Either way, I wish you tremendous success in whatever you decide and if you do come to Israel and need some help, I’d be happy to offer whatever I can…because that’s the kind of country I live in. Four of my children have or are volunteers for MADA (ambulance); my husband is a volunteer police officer, I do what I can…

That’s Israel – the most amazing place in the world…and the most beautiful for those whom it chooses to show itself.


  1. roxanne

    What no one has mentioned, are their posts are deleted, is that banks in Israel employ poorly-trained staff. Bank teller is considered a menial position, so service is given with that attitude. You will watch your teller text someone while she is serving you. Also, there does not seem to be any professional training for any staff, including management. This will not stop them from making up answers. If you are coming from the States, then your banks are in serious competition with each other, and can usually only offer excellent service to keep customers. In Israel, banks don’t really compete for customers, and the Israeli native does not really know how bad it is. If I need a large loan, I will have to open a checking account with one of these banks. In the meantime, I have a checking/ATM account with the Bank haDoar, that is, the bank at the post office. You pull a number, unlike at banks, where people will jump your place in line; and no one is pretending to be a bank teller.

  2. Karen Davitz

    Oh Paula, how I agree with you. I have a few friends who already came on aliyah who tend to air their grievances on fb. Which is why I usually post positive articles about, e.g. Israeli innovations and sporting achievements.

  3. joel

    It turns out that immigrants in any country have to deal with more bureaucracy than people who have been living in a country for years. And they have to deal with it all at once. For example, an Israeli I know is moving to North Carolina for a few years. Can he open a bank account there before he arrives? No. How about buying a car? Need a driver’s license first. Health insurance? Nope. A jungle, and can’t be sorted out remotely.

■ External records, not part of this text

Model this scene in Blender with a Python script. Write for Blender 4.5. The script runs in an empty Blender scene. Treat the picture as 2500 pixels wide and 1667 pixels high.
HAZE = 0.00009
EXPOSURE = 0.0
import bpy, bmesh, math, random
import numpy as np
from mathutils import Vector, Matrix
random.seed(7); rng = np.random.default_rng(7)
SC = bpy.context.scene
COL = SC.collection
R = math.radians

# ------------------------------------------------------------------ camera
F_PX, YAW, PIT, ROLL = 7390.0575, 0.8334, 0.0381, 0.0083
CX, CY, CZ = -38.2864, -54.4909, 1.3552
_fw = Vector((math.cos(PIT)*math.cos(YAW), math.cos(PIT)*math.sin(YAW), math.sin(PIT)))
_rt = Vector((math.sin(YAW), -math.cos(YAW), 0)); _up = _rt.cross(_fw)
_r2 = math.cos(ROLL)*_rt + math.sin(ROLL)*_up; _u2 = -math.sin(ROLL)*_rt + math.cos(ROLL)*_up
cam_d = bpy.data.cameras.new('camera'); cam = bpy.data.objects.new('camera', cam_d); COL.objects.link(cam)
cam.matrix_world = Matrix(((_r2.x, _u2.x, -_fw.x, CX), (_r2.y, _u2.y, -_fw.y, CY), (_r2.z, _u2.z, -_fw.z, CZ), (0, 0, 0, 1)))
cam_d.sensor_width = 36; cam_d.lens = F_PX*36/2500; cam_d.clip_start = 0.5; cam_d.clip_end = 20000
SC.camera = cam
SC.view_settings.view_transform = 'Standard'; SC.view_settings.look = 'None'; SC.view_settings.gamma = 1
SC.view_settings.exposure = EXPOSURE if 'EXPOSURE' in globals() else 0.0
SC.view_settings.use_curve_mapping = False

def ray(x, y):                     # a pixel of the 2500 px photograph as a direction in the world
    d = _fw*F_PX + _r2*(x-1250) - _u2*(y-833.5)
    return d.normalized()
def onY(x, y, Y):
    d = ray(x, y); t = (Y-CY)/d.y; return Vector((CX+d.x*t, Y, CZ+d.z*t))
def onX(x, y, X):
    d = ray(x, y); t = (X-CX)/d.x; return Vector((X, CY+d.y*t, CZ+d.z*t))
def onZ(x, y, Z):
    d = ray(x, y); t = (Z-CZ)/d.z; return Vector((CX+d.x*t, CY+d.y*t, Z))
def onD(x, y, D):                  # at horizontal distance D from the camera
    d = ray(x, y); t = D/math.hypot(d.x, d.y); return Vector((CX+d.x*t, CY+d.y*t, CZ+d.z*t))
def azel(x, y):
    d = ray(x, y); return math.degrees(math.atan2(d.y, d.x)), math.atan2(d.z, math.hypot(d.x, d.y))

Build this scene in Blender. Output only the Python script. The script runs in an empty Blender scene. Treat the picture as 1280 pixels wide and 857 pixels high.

    Also. much of what we thought was weird Israeli stuff when we first moved here turned out to be weird European stuff that we weren’t used to.

    This doesn’t look like Kansas, because it’s not.

  4. Mark L. Levinson

    This is more by way of agreeing than by way of disagreeing, but as an Israeli citizen I wanted to open an account at a new bank just in order to surreptitiously accumulate a little money for a surprise gift to my wife, and I couldn’t do it. They wanted to know all about our joint account. I said, “What does it matter? You’ll get valid checks that I’ve received for work that’s been legally performed, covered by receipts, and reported for tax purposes. The other bank has nothing to do with it.” No, they insisted on making the whole thing complicated and coordinated and inevitably un-confidential, defeating the purpose. It’s not just US citizens who suffer from the banks’ sensitivity to possible hanky-panky.

  5. Klein

    Israel is not the USA. It has its own rules and bureaucracy. They take some getting used to. The N’Fesh bNefesh organization does help new olim (new immigrants) make the transition much easier. They work with Olim from North America.